Annet Gelink Gallery is proud to present the upcoming exhibition curated by Angelblood. Angelblood is a New York based band and art collective formed in 2000 by Rita Ackermann, Jess Holzworth and Liz Bougatsos. Angelblood creates collaborative artworks, distinguished by a combination of distinctive drawing and edgy collage. In all of it's various incarnations, Angelblood is characterized by a raw almost desperate approach to art and life. They consciously abandon order and choose to enter the labyrinth of today's life and experience. In their music as well as in their performances they are concerned with dark motifs and ritualized actions.

For this exhibition Angelblood invited artists to respond to a quote by Antonin Artaud (1896-1948), a visionary French actor, playwright, poet, visual artist and theorist. Artaud was seeking to go beyond the bounds of art and breaking down the barriers between life and art. With his idea of the "Theatre of Cruelty" he proclaims the endless ripping of of masks to reveal the passionately desired life behind  it. I f we are able to contain life in it's overwhelming abundance than it would only be through a total experience, an ecstasy, an excess. In Artauds "Theatre of Cruelty" language stops being representation, an image of something that exists outside itself and where it derivess it's meaning from.
In the quote Angelblood took that opens with the line "The human face is an empty force a field of death" Artaud is concerned with the notion of portraits. He  argues for  the human visage which hasn't yet found it's face and behooves the artist to find it. "Portraits as mixtures of poems and of written interjections and plastic evocations of elements taken from the material of human or animal forms. They must be accepted in the barbarity and disorder of their visual expression "which never concerned itself with art" but with the sincerity and spontaneity of their creative gesture". Thus an invitation to explore the boundaries of the portrait.

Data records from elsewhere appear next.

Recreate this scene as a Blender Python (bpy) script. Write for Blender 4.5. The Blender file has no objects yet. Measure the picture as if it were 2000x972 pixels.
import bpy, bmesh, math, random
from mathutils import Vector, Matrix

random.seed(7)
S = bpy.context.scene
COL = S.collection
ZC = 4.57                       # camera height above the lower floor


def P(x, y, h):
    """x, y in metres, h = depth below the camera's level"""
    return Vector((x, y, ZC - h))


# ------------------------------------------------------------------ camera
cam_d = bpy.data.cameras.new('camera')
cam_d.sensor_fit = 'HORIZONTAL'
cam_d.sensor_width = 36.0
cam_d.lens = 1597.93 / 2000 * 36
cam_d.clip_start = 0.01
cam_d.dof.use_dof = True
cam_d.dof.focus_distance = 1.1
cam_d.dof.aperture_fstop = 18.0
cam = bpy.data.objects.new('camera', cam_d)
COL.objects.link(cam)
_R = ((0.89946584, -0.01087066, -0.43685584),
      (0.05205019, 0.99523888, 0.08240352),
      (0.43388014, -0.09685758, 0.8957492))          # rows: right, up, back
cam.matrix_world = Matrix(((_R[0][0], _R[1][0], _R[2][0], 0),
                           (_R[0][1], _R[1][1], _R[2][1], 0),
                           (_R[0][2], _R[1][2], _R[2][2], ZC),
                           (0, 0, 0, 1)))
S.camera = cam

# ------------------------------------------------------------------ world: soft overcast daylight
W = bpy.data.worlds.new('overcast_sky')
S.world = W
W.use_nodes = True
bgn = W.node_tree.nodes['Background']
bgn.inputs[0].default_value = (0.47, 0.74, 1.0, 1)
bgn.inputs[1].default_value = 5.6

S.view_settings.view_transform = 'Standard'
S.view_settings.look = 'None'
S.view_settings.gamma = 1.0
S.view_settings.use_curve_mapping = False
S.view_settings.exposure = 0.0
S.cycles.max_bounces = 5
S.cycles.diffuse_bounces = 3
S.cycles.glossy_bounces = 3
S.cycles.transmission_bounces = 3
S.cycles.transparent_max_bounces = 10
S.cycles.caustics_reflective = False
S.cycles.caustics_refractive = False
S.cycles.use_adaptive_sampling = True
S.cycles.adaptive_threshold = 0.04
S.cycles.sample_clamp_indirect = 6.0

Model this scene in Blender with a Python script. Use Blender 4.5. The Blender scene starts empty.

The artists Angelblood  has chosen are often close friends because their art is driven by these creative forces which locks them all together in an undefinable category of "the edge". The show will feature works by the following  artists. Rita Ackermann (1968) had a solo show in the Annet Gelink Gallery in 2000 including her drawings and paintings. Lizzi Bougatsos (1974) and Jess Holzworth (1972) used to work  together as artist- duo Boug & Worth, they make trashy, cranky collages, videos and murals. Bougatsos is the singer in the band "Gang Gang Dance" and makes work on her own. Brian Degraw (1974),  his paintings and installations owe much to music, especially early punk rock, yet also deals with issues of religion, drugs and icons of the white trash. Mark Gonzales (1968) is one of the most famous and respected professional skateboarders. In the early 1980's he started painting, he now is a respected artist, working in graffiti, sculpture, film, painting and poetry.  Richard Kern (1954), in the eighties, he produced a series of short films that now are recognized as the central works of the movement now known as the Cinema of Transgression. In the 90's he switched to photography full time . Harmony Korine (1974) broke through as the script-writer of Larry Clarke's controversial film 'Kids' and directed the films 'Gummo' and 'Julien Donkey-boy', he showed photographs in The Bakery in 2000 His frayed images of people on the fringe of society, of American white trash are offensive, sad, poetic and stony at the same time. Justine Kurland (1969) is a photographer, while living with different rural Hippy communes she portrayed these hippies by asking them to pose naked in the landscape, like innocents in the garden of Eden. Inez van Lamsweerde (1963) and Vinoodh Matadin, important sources of inspiration for their work are the feasibility, perfection and above all the construction of bodies, identity and gender.  They often use the idealized feminine images of the mass media and manipulate them. Mario Sorrenti (1971) started documenting his life through photography at the age of 18, he is also  a successful fashion photographer. Andro Wekua (1977) employs a mix of different techniques to build up a world of  images through it's richness of visual detail and surprising aesthetics cannot leave the spectator indifferent.